Este es el segundo análisis de la imagen de los candidatos a la Presidencia de la República desde la “Trinidad Leone”. Una mirada que, no por breve y rápida, deja de ser útil, ya que pretende descubrir, ordenar y contrapuntear los claroscuros de los personajes: lo bueno, lo malo y lo feo. Reiteramos que a mayor seriedad, objetividad y profundidad en el ejercicio, mayores elementos tendremos para fortalecer caminos, así como para enderezar rumbos en la realización de acciones de comunicación estratégica. En esta ocasión toca el turno al candidato del Partido Revolucionario Institucional.
José Antonio Meade Kuribreña.
MEADE el bueno.
Para ser Presidente primero hay que parecerlo. De los tres candidatos principales él es quien más lo parece tanto en forma como en fondo. Nadie podría poner en duda su apariencia de estadista. Puede pasar de lo serio a lo casual y de lo moderado a lo cercano sin artificios predecibles ni fisuras notorias. Creíble resulta, otro asunto es que sea deseable o para estar a tono con los tiempos: “votable”. A esa tan natural como pulcra percepción se le suman las notables ventajas de la formación, la trayecoria y la experiencia, que los demás candidatos están muy lejos de poder desplegar.

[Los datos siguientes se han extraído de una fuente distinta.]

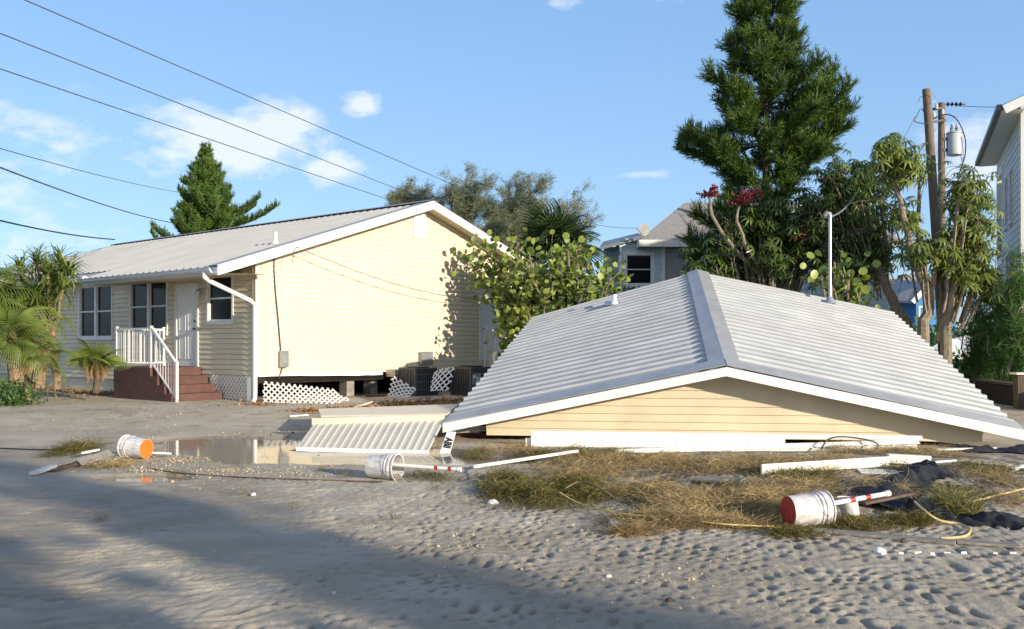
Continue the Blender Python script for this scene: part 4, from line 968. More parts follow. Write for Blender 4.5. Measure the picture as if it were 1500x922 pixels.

CONSAR, IPAB, Banrural; Subsecretario de Hacienda y Economía; Secretario de Energía y Hacienda en el periodo de Felipe Calderón, y en el sexenio de Enrique Peña Nieto, Secretario de Relaciones Exteriores, Desarrollo Social y Hacienda, entre otras tantas labores y misiones que por espacio no detallaré.
Su trabajo en la administración pública es un impresionante recorrido de disciplina y eficiencia a varios colores, rematado por una imagen honesta y por si fuera poco ausente de militancia partidaria.
MEADE el malo.
A quien por más que le cuelgen la etiqueta de candidato ciudadano, no termina de amarrar, ya que el verdadero apellido es PRI. Esa es la importancia y trascendencia de la firma. El “respaldo” de una marca tóxica en cuestión de imagen y por el momento, a nivel comunicación, incapaz de contrarestar la contundencia negativa de sus acciones, por más que Presidencia nos indigeste con que “lo bueno también cuenta”; porque además, esa supuesta no militancia trabaja en dos frentes de forma negativa: hacia afuera, como una mentira más o una verdad a medias para la retención del poder, y hacia adentro como un golpe a la unidad y el logro de acuerdos.
El Meade que hasta ahora nos ha mostrado la campaña nos recuerda la fallida contienda de Labastida, una estrategia descafeinada, anodina y acartonada, de una tibieza apabullante. Si Meade quiere pelear en serio tendrá que procurarse una mejor campaña, contundente y atrevida, más original y alejada de las gastadas recetas de siempre.
MEADE el feo.
Al igual que AMLO, él también representa a tribus impresentables, la diferencia radica en que en este caso hay dos corrientes que van por rumbos muy distintos: las desleales y las rijosas. Unas están abandonando el barco muy temprano, las otras ya pelean con la virulencia habitual cada metro de terreno perdido.
Por un lado tiene el reto de retener a propios y por el otro la obligación de crecer con extraños, dos labores que dadas las circunstancias se antojan en extremo complejas, sobre todo cuando su equipo de campaña no ha dado muestras de estar a la altura; y por si fuera poco tiene que cargar con los nocivos efectos de gran cantidad de personajes que a diestra y siniestra lanzan declaraciones irrepetibles. Con un paso para adelante y cuatro para atrás más todo lo que hay que avanzar a contracorriente gracias a los resultados de la presente administración, resulta casi imposible ofrecer una competencia digna, casi.
Nuestra marca, causa o líder, requieren del análisis profundo y detallado que nos permita desarrollar virtudes y corregir fallos para así construir sobre cimientos más estables y certeros, cubrir yerros y descuidos, modificar percepciones y darle la vuelta a los estereotipos. Empecemos por detectar y definir puntos de partida para determinar puntos de encuentro.